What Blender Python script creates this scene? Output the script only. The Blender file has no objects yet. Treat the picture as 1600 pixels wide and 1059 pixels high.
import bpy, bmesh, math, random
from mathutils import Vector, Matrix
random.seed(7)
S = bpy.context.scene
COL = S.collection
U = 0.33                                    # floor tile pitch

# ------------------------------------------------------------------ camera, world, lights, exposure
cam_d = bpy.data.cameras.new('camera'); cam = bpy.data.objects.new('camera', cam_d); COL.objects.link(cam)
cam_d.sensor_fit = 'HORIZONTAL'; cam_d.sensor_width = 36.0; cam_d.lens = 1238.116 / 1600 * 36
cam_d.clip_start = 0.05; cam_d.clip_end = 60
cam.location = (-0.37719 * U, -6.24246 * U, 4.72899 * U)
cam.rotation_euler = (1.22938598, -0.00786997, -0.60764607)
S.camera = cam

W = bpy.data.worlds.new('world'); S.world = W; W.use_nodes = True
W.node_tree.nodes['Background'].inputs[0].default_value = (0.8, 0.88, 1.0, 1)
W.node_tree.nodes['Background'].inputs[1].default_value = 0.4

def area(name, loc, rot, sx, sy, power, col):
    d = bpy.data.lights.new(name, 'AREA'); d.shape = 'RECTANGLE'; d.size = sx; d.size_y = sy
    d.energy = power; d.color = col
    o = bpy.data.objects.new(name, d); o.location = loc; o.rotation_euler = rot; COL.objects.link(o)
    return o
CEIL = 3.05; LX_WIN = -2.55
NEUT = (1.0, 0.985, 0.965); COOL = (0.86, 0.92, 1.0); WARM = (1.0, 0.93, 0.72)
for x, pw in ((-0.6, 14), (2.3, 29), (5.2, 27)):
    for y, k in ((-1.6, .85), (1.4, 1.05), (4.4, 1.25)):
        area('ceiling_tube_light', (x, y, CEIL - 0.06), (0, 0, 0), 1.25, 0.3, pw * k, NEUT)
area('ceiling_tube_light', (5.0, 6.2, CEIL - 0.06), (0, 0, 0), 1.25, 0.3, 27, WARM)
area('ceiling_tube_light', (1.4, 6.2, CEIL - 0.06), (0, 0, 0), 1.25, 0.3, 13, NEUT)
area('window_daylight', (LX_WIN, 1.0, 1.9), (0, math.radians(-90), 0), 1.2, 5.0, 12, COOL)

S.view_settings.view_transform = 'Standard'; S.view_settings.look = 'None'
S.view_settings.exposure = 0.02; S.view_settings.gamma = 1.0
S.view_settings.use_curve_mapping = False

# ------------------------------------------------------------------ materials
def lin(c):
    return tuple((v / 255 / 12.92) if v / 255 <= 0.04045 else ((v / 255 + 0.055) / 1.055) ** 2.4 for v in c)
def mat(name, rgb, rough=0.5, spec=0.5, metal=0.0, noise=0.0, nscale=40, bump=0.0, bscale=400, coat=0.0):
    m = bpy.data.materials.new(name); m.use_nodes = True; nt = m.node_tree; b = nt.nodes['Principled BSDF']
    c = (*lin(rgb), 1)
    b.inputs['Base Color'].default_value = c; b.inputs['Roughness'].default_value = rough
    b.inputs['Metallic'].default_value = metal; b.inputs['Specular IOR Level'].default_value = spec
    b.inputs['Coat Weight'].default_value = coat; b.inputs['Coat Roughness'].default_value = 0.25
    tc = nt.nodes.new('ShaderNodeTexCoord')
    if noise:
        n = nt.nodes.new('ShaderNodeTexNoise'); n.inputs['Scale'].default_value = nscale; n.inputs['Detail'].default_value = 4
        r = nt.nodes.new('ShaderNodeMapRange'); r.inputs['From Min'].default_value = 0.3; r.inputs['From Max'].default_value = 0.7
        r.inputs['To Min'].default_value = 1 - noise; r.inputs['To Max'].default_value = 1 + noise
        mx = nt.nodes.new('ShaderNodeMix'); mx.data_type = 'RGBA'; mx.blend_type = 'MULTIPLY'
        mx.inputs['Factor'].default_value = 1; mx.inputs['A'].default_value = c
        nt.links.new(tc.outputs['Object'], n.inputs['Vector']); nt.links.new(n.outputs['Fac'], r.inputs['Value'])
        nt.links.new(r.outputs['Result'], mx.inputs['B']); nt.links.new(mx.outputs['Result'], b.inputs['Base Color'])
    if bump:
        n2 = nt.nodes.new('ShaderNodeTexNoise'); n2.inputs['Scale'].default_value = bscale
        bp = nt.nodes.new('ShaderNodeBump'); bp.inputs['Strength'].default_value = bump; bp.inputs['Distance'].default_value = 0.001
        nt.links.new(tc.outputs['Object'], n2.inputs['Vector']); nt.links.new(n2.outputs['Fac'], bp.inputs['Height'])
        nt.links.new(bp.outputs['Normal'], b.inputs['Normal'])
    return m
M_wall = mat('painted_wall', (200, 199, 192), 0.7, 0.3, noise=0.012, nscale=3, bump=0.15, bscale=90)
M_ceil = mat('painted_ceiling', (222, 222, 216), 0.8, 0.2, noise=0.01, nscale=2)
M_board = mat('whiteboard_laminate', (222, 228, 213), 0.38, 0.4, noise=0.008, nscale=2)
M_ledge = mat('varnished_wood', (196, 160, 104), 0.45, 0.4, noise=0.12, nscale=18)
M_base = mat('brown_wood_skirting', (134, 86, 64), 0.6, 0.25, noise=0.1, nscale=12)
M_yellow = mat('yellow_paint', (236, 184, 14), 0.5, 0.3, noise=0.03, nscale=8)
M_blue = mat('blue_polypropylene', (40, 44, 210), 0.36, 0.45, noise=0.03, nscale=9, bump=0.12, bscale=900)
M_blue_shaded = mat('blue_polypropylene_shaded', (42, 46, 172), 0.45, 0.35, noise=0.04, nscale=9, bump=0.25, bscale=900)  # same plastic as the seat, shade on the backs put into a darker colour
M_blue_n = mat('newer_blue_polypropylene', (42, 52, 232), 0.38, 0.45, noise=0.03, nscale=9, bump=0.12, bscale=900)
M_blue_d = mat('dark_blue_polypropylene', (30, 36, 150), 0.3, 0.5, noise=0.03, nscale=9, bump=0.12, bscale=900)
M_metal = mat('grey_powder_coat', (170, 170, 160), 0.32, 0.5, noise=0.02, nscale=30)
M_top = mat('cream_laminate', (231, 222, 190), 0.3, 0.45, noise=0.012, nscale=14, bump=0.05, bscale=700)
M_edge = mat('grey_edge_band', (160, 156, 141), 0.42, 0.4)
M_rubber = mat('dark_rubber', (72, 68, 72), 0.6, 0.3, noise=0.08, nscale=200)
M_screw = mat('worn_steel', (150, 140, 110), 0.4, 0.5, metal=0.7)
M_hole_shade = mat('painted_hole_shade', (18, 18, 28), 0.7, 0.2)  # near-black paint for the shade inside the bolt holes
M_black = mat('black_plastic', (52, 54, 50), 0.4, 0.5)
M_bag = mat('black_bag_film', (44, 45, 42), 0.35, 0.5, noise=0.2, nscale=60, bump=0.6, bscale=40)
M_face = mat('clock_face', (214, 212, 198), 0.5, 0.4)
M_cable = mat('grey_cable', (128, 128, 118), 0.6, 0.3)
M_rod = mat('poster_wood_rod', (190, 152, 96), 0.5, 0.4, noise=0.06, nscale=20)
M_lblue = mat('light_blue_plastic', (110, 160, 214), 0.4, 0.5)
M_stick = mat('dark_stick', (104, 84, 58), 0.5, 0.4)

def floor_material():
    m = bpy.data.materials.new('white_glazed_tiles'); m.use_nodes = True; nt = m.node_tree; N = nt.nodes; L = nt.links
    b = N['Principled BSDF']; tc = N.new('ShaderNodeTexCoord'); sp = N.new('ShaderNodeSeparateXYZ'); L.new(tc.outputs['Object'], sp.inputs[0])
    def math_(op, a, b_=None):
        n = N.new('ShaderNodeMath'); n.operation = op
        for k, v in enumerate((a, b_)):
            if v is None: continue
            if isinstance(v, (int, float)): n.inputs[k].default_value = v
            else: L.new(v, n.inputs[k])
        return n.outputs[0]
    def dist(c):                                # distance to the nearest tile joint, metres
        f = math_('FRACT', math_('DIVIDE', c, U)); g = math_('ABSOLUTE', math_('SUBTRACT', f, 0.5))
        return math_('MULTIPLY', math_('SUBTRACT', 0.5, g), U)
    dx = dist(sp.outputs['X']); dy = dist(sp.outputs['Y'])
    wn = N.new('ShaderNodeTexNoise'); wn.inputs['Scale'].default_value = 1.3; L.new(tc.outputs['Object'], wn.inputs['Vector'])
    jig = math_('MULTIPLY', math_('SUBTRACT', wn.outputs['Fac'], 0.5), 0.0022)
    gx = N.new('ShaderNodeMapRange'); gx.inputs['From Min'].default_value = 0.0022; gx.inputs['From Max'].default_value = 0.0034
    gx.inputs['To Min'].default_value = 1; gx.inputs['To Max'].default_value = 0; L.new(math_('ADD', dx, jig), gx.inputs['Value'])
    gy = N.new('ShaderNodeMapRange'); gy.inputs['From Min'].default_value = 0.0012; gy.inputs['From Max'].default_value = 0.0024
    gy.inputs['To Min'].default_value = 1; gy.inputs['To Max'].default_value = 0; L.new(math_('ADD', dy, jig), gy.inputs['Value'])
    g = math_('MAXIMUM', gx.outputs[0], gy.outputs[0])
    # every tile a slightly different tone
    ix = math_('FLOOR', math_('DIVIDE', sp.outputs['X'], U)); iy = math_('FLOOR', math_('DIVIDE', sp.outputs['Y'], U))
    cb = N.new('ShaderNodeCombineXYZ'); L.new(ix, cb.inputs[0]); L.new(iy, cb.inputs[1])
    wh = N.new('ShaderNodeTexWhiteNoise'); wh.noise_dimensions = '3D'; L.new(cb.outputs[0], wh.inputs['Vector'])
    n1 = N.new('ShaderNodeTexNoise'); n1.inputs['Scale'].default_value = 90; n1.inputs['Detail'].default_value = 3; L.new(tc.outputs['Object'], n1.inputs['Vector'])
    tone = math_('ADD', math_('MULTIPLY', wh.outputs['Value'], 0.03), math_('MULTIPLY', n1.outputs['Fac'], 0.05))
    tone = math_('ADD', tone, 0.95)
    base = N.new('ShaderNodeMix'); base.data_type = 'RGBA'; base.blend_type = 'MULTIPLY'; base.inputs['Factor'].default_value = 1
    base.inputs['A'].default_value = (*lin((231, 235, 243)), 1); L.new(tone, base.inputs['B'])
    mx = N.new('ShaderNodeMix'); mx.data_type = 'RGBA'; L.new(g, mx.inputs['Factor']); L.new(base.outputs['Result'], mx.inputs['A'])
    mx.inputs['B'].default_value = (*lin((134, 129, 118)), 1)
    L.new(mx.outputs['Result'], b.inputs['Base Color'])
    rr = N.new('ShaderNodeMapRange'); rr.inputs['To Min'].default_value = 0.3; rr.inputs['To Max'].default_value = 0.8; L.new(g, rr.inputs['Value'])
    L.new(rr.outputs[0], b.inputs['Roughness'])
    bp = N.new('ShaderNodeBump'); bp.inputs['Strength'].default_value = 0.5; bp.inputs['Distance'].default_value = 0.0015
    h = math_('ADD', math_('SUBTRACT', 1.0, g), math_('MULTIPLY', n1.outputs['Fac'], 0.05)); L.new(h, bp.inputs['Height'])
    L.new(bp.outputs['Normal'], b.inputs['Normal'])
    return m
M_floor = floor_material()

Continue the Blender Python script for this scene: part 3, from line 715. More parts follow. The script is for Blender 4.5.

::::

*TASK BRIEF:*
Word for word, please print every line from the beginning of the records to the line bearing "W.node_tree.nodes['Background'].inputs[1].default_value = 0.4", counting both ends and stopping there.

*WRITTEN SOLUTION:*
What Blender Python script creates this scene? Output the script only. The Blender file has no objects yet. Treat the picture as 1600 pixels wide and 1059 pixels high.
import bpy, bmesh, math, random
from mathutils import Vector, Matrix
random.seed(7)
S = bpy.context.scene
COL = S.collection
U = 0.33                                    # floor tile pitch

# ------------------------------------------------------------------ camera, world, lights, exposure
cam_d = bpy.data.cameras.new('camera'); cam = bpy.data.objects.new('camera', cam_d); COL.objects.link(cam)
cam_d.sensor_fit = 'HORIZONTAL'; cam_d.sensor_width = 36.0; cam_d.lens = 1238.116 / 1600 * 36
cam_d.clip_start = 0.05; cam_d.clip_end = 60
cam.location = (-0.37719 * U, -6.24246 * U, 4.72899 * U)
cam.rotation_euler = (1.22938598, -0.00786997, -0.60764607)
S.camera = cam

W = bpy.data.worlds.new('world'); S.world = W; W.use_nodes = True
W.node_tree.nodes['Background'].inputs[0].default_value = (0.8, 0.88, 1.0, 1)
W.node_tree.nodes['Background'].inputs[1].default_value = 0.4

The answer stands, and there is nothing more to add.